RECORDED DATA =>
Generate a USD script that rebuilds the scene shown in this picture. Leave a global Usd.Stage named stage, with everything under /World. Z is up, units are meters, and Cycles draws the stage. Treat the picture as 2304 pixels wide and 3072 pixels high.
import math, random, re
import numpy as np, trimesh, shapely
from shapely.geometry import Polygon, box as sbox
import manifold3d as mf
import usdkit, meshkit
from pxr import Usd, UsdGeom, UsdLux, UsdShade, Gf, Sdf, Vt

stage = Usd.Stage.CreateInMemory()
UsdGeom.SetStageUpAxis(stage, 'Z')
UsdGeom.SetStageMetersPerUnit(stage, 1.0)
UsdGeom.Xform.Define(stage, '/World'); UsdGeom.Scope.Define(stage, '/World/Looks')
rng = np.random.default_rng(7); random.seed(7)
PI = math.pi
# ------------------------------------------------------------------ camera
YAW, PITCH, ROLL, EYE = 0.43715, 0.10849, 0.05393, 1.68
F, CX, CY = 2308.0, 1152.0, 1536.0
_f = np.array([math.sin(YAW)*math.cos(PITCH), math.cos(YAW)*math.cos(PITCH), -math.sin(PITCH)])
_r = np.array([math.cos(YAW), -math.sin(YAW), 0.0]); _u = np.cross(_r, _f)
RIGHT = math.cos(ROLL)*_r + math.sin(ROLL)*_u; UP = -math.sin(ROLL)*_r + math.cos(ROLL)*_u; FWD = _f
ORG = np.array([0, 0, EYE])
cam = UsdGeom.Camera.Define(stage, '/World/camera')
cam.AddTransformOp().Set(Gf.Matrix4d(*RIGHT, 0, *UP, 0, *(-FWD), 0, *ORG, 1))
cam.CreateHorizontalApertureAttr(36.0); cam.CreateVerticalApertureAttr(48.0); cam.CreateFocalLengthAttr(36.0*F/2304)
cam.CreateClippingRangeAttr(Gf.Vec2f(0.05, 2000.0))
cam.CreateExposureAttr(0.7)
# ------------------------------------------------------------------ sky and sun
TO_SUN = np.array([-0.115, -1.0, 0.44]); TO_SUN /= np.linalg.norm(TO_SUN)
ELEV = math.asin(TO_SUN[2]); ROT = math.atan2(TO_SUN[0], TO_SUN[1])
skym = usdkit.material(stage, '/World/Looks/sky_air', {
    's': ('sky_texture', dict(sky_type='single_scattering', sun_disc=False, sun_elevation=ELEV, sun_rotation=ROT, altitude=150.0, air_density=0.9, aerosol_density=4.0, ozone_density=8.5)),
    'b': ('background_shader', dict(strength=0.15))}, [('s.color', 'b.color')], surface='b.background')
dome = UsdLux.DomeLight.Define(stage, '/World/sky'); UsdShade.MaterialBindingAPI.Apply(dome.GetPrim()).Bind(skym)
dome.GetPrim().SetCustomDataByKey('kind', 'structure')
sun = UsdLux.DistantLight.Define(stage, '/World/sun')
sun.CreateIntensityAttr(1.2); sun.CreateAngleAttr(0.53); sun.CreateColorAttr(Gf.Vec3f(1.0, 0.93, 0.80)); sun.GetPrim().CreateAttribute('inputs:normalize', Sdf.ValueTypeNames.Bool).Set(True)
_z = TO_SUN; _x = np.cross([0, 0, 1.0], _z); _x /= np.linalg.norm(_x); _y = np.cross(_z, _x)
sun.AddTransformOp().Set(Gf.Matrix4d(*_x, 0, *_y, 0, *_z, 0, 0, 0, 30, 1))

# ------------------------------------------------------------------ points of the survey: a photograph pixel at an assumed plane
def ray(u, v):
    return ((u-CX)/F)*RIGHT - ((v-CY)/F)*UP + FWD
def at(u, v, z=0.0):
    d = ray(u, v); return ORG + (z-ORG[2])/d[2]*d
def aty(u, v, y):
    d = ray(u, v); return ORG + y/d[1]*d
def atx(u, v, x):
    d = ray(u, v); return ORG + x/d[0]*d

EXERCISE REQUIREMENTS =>
Show the lines that mention the word "stage".

TASK OUTPUT =>
Generate a USD script that rebuilds the scene shown in this picture. Leave a global Usd.Stage named stage, with everything under /World. Z is up, units are meters, and Cycles draws the stage. Treat the picture as 2304 pixels wide and 3072 pixels high.
stage = Usd.Stage.CreateInMemory()
UsdGeom.SetStageUpAxis(stage, 'Z')
UsdGeom.SetStageMetersPerUnit(stage, 1.0)
UsdGeom.Xform.Define(stage, '/World'); UsdGeom.Scope.Define(stage, '/World/Looks')
cam = UsdGeom.Camera.Define(stage, '/World/camera')
skym = usdkit.material(stage, '/World/Looks/sky_air', {
dome = UsdLux.DomeLight.Define(stage, '/World/sky'); UsdShade.MaterialBindingAPI.Apply(dome.GetPrim()).Bind(skym)
sun = UsdLux.DistantLight.Define(stage, '/World/sun')